(Records with scene code)

►

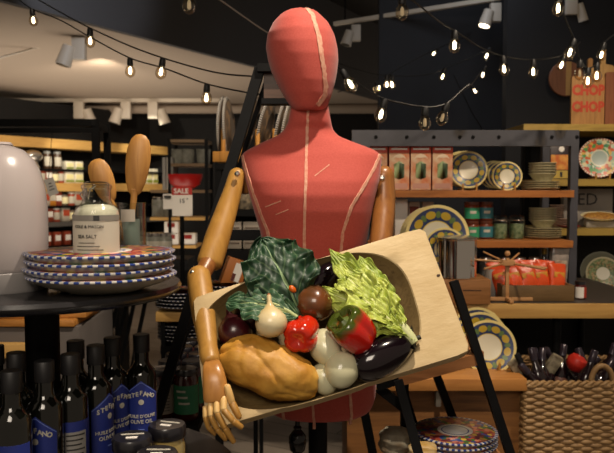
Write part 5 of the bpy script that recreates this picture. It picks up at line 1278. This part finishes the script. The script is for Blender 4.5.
# ------------------------------------------------------------------ far right wall shelves
RD2 = 3.55
rs = thing('wall_shelf_unit', 'far right shelf unit with yellow-edged boards behind the steel shelves', 'shelving', (P(590, 200, RD2).x, RD2, 0)); O = rs.location
YW = woodmat('mustard_board', '#8f7432', '#a3873c', 'x', 5)
xR = P(665, 100, RD2).x-O.x
zR = [zat(131, RD2), zat(186, RD2), zat(235.5, RD2), zat(297, RD2)]
for z, px in zip(zR, (524, 545, 545, 545)):
    xl_ = P(px, 100, RD2).x-O.x; b = MB(); b.box(((xl_+xR)/2, .2, z+.0175), (xR-xl_, .40, .035), YW, .001); b.build('shelf_board', rs, smooth=False)
zR = [z+.035 for z in zR]
b = MB(); xl_ = P(548, 100, RD2).x-O.x; b.box(((xl_+xR)/2, .42, zR[0]/2), (xR-xl_, .03, zR[0]), BKP); b.build('back_panel', rs, smooth=False)
for sx in (xl_+.02, xR-.02): b = MB(); b.box((sx, .385, zR[0]/2), (.03, .03, zR[0]-.04), BLACK); b.build('post', rs, smooth=False)
# cutting boards on top
CBW = woodmat('chop_board_wood', '#8c6232', '#a5773f', 'z', 5); CBR = woodmat('reddish_board_wood', '#6e3c22', '#824a2a', 'z', 5); CBP = woodmat('pale_board_wood', '#a07a44', '#b48c52', 'z', 5)
ORT = mat('orange_red_paint', '#b23a18', .5)
def board_poly(name, lab, x0, y0, x1, y1, D, m_, handle=None, th=.018, z0=zR[0]):
    a, c_ = P(x0, y0, D), P(x1, y1, D); w2 = (c_.x-a.x)/2; h2 = a.z-z0-.001
    t = thing(name, lab, 'cutting board', ((a.x+c_.x)/2, D, z0+.001))
    pts = [(-w2, .004), (-w2+.004, 0), (w2-.004, 0), (w2, .004)]
    if handle:
        hw, hb_ = handle; hz = h2-hb_
        pts += [(w2, hz-.012), (w2-.012, hz)] + [(hw, hz+.008), (hw, h2-.01), (hw*.5, h2), (-hw*.5, h2), (-hw, h2-.01), (-hw, hz+.008)] + [(-w2+.012, hz), (-w2, hz-.012)]
    else: pts += [(w2, h2-.008), (w2-.008, h2), (-w2+.008, h2), (-w2, h2-.008)]
    b = MB(); b.prism(pts, 0, th, m_, lambda v: Vector((v.x, -v.z+th, v.y))); b.build('board', t, smooth=False); return t
cbt = board_poly('cutting_board', 'wooden cutting board painted with CHOP CHOP on the top right shelf', 572, 76, 604, 118, RD2+.05, CBW, None)
hh_ = P(0, 76, RD2+.05).z-zR[0]
text('CHOP', .070, ORT, cbt, (0, -.0012, hh_*.70), None, 'painted_word', sx=.84, bold=.0038); text('CHOP', .070, ORT, cbt, (0, -.0012, hh_*.36), None, 'painted_word', sx=.84, bold=.0038)
board_poly('cutting_board', 'tall pale paddle board right behind the CHOP CHOP board', 592, 48, 614, 118, RD2+.14, CBP, (.012, .09))
board_poly('cutting_board', 'narrow brown paddle board showing its handle above the CHOP CHOP board', 583, 58, 597, 118, RD2+.22, CBW, (.012, .09))
board_poly('cutting_board', 'dark reddish board cut by the right edge on the top shelf', 606, 72, 640, 118, RD2+.09, CBR, None)
rbp = P(565.5, 79, 4.54)
rb = thing('round_board', 'round brown board with a pale stripe hanging on the dark wall', 'cutting board', rbp)
b = MB(); b.lathe([(0, 0), (.109, 0), (.112, .004), (.112, .016), (.108, .02), (0, .02)], woodmat('round_board_wood', '#70432a', '#845234', 'z', 5), 56, (0, 0, 0), axis=(0, -1, 0)); b.build('disc', rb)
b = MB(); b.box((.012, -.0205, 0), (.034, .003, .212), CBP); b.build('pale_stripe', rb)
b = MB(); b.tube([(0, -.01, .105), (0, .03, .155), (0, .062, .165)], .004, BLACK, 8); b.build('hanging_cord', rb)
# decorated plates on easels
FLP = platemat('bright_floral_glaze', 1.0, [(0, '#8f9e96'), (.36, '#c4bfa8'), (.43, '#a9b8a0'), (.9, '#c9bfa4')], None, (.43, .92, ['#8fb0a0', '#c4592e', '#4d8a4a', '#c9a04a', '#b8c4a8', '#a8452a', '#cfc39a', '#3f7a5a'], 6.5), (44, .93, '#9a3a2a'))
def dplate(m_, R, c, lab, cat='plate'):
    q = Vector((0, 0, 1)).rotation_difference(Vector((-.25, -1, .14)).normalized())
    b = MB(); b.lathe([(0, .004), (.5, .006), (.6, .04), (.92, .11), (.985, .122), (1, .12), (.995, .10), (.9, .075), (.6, -.01), (.5, -.03), (0, -.02)], m_, 64)
    b.v = b.v; o = b.build('floral_plate', loc=c, rot=q, angle=50); o.scale = (R,)*3; return tag(o, lab, cat)
dplate(FLP, .102, P(599.5, 158, RD2+.06), 'bright floral plate with red dotted rim on a yellow easel at right')
ea = easel(600, 186, RD2+.05, .07, 'small wooden easel under the bright floral plate'); ea.location.z = zR[1]+.0005
GRP = platemat('green_brown_floral_glaze', 1.0, [(0, '#c4c0b0'), (.38, '#6f7a58'), (.9, '#9a9274')], None, (.40, .9, ['#5f6f48', '#8a6a4a', '#77835e', '#4a5a3c', '#9a8a68'], 12), None)
dplate(GRP, .085, P(603, 273.5, RD2+.03), 'green and brown floral plate on the lowest right shelf')
dplate(mat('smoky_glass_plate', '#5a5a4e', .15, coat=.4), .102, P(600.5, 271, RD2+.10), 'larger smoky plate behind the green and brown floral plate')
ea = easel(603, 296, RD2+.04, .06, 'small wooden easel under the green and brown floral plate'); ea.location.z = zR[3]+.0005
# picture box, pink stacks, poster pack, oval dish
pb = boxthing('picture_carton', 'dark carton with an orange food picture behind the steel post', 'carton', (P(565, 170, RD2).x, RD2+.08, zR[1]+.001), (.125, .08, zat(143, RD2)-zR[1]), mat('carton_dark_plum', '#2a1f24', .4))
b = MB(); hb_ = zat(143, RD2)-zR[1]; b.box((0, -.0408, hb_*.47), (.118, .0018, hb_*.42), mat('food_picture', '#b8521f', .5, 0, ('#d8a04a', 32, 4))); b.build('food_picture', pb)
b = MB(); b.box((0, -.0408, hb_*.13), (.118, .0018, hb_*.22), mat('picture_yellow_base', '#b39a48', .5)); b.build('yellow_base', pb)
b = MB(); b.lathe([(0, 0), (.014, 0), (.014, .0015), (0, .002)], WHITE, 20, (-.005, -.0402, hb_*.84), axis=(0, -1, 0)); b.build('white_disc', pb)
b = MB(); b.box((-.005, -.0425, hb_*.13), (.012, .0018, hb_*.14), INK); b.build('figure_mark', pb)
PK = mat('pinkish_glaze', '#a08878', .3)
def pstack(x, n, z, step, R, lab, grp):
    for i in range(n):
        p = (P(x, 200, RD2+.1).x, RD2+.12, z+step*i+.001)
        global pk0
        if i == 0 and 'pk0' not in globals():
            b = MB(); b.lathe([(0, .01), (.6, .012), (.95, .20), (1, .22), (1, .18), (.7, 0), (0, 0)], PK, 36); pk0 = b.build('pink_bowl', loc=p); pk0.scale = (R,)*3; tag(pk0, '%s %s' % (ordn[i], lab), 'bowl', grp)
        else: dup(pk0, p, (0, 0, 0), '%s %s' % (ordn[i], lab), grp, (R,)*3)
pstack(561, 4, zR[2], .0115, .052, 'pinkish bowl of the wide pile behind the cream bowls', 'wide pinkish bowls')
pstack(558, 6, zR[2]+.052, .0115, .038, 'small pinkish bowl stacked on the wide pinkish bowls', 'small pinkish bowls')
rp2 = MB(); rp2.lathe([(0, .004), (.04, .005), (.058, .012), (.058, .009), (.04, 0), (0, 0)], mat('dark_red_glaze', '#7a1f1c', .3), 36); tag(rp2.build('red_saucer', loc=(P(573.5, 230, RD2).x, RD2+.065, zR[2]+.001)), 'dark red saucer partly behind the steel post', 'saucer')
pp_ = boxthing('paper_package', 'crumpled pale paper package with large dark letters behind the oval dish', 'package', (P(602, 210, RD2).x, RD2+.20, zR[2]+.001), (.26, .05, zat(191, RD2)-zR[2]+.01), mat('crumpled_grey_paper', '#8d8780', .7, 0, ('#9c968e', 8, 4), .6, 20))
text('ED', .090, INK, pp_, (-.005, -.026, zat(200, RD2+.17)-zR[2]), None, 'package_letters')
b = MB(); b.lathe([(0, .006), (.6, .008), (.92, .16), (1, .20), (1.02, .19), (.95, .12), (.62, 0), (0, 0)], CREAMG, 48); b.v = [(x*.10, y*.055, z*.10) for x, y, z in b.v]
od = thing('oval_dish', 'oval cream dish piled with golden snacks before the pale paper package', 'dish', (P(600, 216, RD2+.1).x, RD2+.10, zR[2]+.045), (.35, 0, 0)); b.build('dish', od)
b = MB(); b.box((0, -.0, -.022), (.15, .05, .036), mat('white_cloth_fold', '#a8a298', .8), .006); b.build('folded_cloth', od)
b = MB(); b.sphere((0, 0, .014), .088, mat('golden_snack', '#b08436', .6, 0, ('#7a4a20', 70, 3), .9, 90), 18, (1, .5, .20)); b.build('snacks', od)
od['kind'] = 'thing'

# ------------------------------------------------------------------ wooden plinth, plates and basket lower right
PLN = 2.45; zP = zat(377, PLN)
pl = thing('wooden_plinth', 'low brown wooden plinth holding lemon plates beside the wicker basket', 'plinth', (P(440, 400, PLN).x, PLN, 0)); O = pl.location
xa, xb = P(346, 380, PLN).x-O.x, P(524.5, 380, PLN).x-O.x
PW = woodmat('plinth_wood', '#6e4722', '#83572c', 'x', 4, .55, .3, '#5c3a1c')
b = MB(); b.box(((xa+xb)/2, .19, (zP-.042)/2), (xb-xa-.01, .34, zP-.042), PW, .002); b.build('body', pl)
b = MB(); b.box(((xa+xb)/2, .17, zP-.021), (xb-xa, .40, .042), woodmat('plinth_top_wood', '#94602c', '#a87238', 'x', 5), .002); b.build('top', pl)
b = MB(); b.box((P(438, 397, PLN).x-O.x, .005, zat(398, PLN)), (.02, .03, .06), mat('grey_hinge', '#8a857c', .4, .5), .004); b.build('hinge', pl)
for i, (x, y, dd) in enumerate(((488.5, 347, .14), (481, 339, .19), (477.5, 334, .23), (474, 329.5, .28))):
    lemon_plate(.102 if i else .100, '', Vector((P(x, y, PLN+dd).x, PLN+dd, P(x, y, PLN+dd).z)), .25, ['front lemon plate of the four standing on the wooden plinth', 'second lemon plate from the front on the wooden plinth', 'third lemon plate from the front on the wooden plinth', 'rearmost lemon plate on the wooden plinth'][i], 'lemon plates on the plinth', lp)
ea = easel(489, 370, PLN+.12, .06, 'small wooden easel under the lemon plates on the plinth'); ea.location.z = zP+.0005
BK = 2.42
xb0, xb1 = P(526, 400, BK).x, P(668, 400, BK).x; zB1 = zat(379, BK)
bk = thing('wicker_basket', 'large brown wicker basket full of dark bottles at the lower right corner', 'basket', ((xb0+xb1)/2, BK+.2, 0)); O = bk.location
W2, D2 = (xb1-xb0)/2, .19
WK = mat('wicker_cane', '#9a7a50', .6, 0, ('#755834', 35, 3), .4, 120)
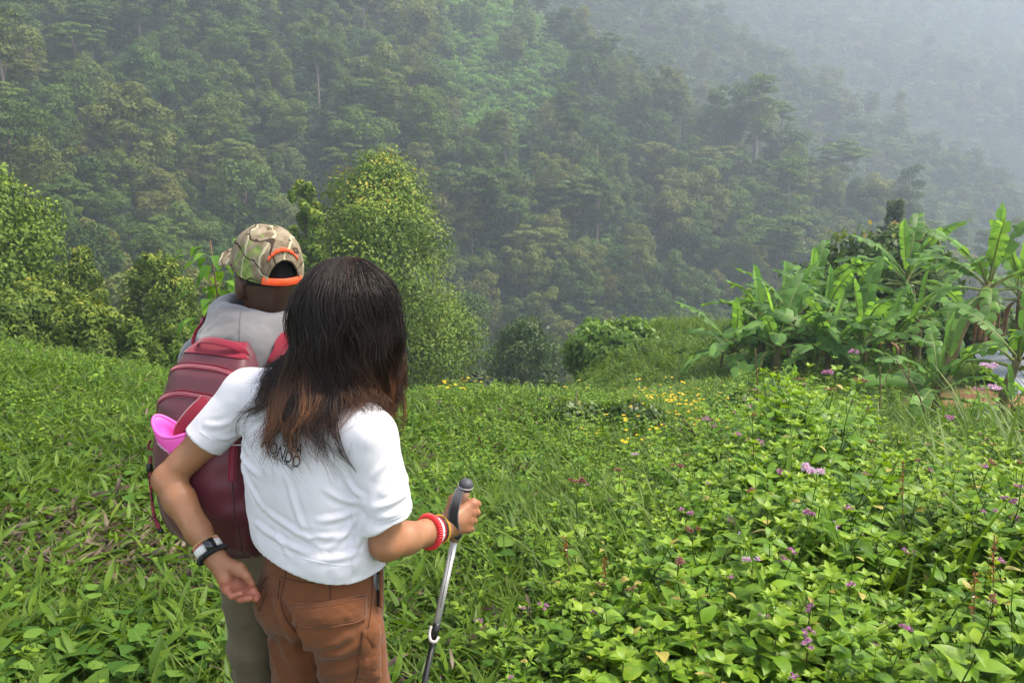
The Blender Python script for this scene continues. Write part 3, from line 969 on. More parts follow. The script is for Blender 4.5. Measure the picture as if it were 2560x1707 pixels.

◄

OBJECTIVE →
Return each line of the data that contains the string "this".

ANSWER TO THE PROBLEM →
Write part 5 of the bpy script that recreates this picture. It picks up at line 1278. This part finishes the script. The script is for Blender 4.5.
The Blender Python script for this scene continues. Write part 3, from line 969 on. More parts follow. The script is for Blender 4.5. Measure the picture as if it were 2560x1707 pixels.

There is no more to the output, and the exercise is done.